Originally posted on May 21, 2001
In Zen they have a practice which they call shikantaza. And of course, even to call it a practice is already misleading, because it actually means “doing nothing.” The literal translation of it is “just sitting.” What does it mean? One way of approaching it is to realize that in everything else we do there is some kind of goal or activity. We meditate in order to become enlightened, or we go to work in order to make money, or we go out with friends to have fun. It pervades everything. It can be very subtle, too. We may be meditating and just watching our breath or just repeating a mantra or even just witnessing our thought-stream, and yet there is still this smidgen of activity that will “get us somewhere.” We’ll accomplish something. We’ll build an empire, or raise the children, or get the house built, or get past these legal problems or whatever it is. The very definition of the “I,” the self, the decider, the somebody who’s living a personal life, is that there is some activity, some manipulation somewhere to accomplish something. And everything we do, no matter how subtle, reinforces this concept that we exist separately. That’s where shikantaza comes in. In shikantaza we just sit down and rest in pure awareness. There’s no technique whatever to support us, to keep the game going. No deliberate watching of the breath, no doing the mantra, not even investigating the koan or deliberately witnessing the mind. Just pure awareness, nothing else. The most subtle goal of all that the self sets up is to become awakened or enlightened. Yet the very act of doing anything at all to become enlightened sets up a subtle duality which reinforces the self. I am here and enlightenment is over there. I am on this shore and I need to get to the “other shore” somehow, the one where I’ll be self-realized, awakened, liberated. Yet beings who become liberated say very strange things, such as “Every being is already enlightened.” The Buddha himself said that. Whatever could he have meant? After all, as we engage in our everyday world with its pressures and responsibilities and disappointments and so on, we certainly don’t feel enlightened. But perhaps to feel any separation at all between awakening and this very life that we’re living now is to set up the very duality that makes us feel that awakening is on some other shore somewhere.
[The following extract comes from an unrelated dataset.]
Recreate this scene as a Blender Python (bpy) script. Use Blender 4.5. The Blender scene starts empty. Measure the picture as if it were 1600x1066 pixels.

What the Buddha and others were pointing to is that the other shore is this shore, this very one that we’re on, this very life that we’re living, indeed this very minute, this very second, with all of its ups and downs and successes and failures, this very moment-life is the awakened life.
We are already awakened, this very moment, always and forever. The ungraspable mystery is that who we actually are is the ungraspable mystery. It is living life in us and as us, and it is always inherently liberated because that is its essential nature.
Shikantaza captures this, because it has no goal, nowhere to go, nothing to achieve or accomplish, no activity of any kind, not even the slightest technique to support it. There are literally no instructions. Or to put it another way, the instruction is to “just sit.”
In that “just sitting,” we become aware of awareness itself, which needs no support anywhere, no technique of any kind to be itself—not even “just sitting,” which the mind can try to make into a technique to get somewhere.
In pure awareness there is no idea of the “I,” no concept of the personal doer, the separate decider-self who’s always trying to get somewhere in the next minute or the next year. There’s just awareness itself, manifesting as this ordinary moment, this ordinary life. There is no separation between that shore and this shore; that’s just another duality set up by the mind, just one more goal.
This very life is the other shore. The ungraspable mystery as it lives through you and me—as you and me—is always enlightened and completely free, even as it rushes to catch the train or becomes disheartened at a loss.
In this very moment, this very breath, we can see it, feel it, become aware that there’s nowhere to go even as movement continues. Since the ungraspable is already everywhere, where does it need to go? Since it’s already everything, what does it need to accomplish? And yet the dance continues.
This cannot be understood through the mind, through ideas and grasping onto intellectual concepts. Yet your heart can become aware of it in this very instant. Indeed, it already has.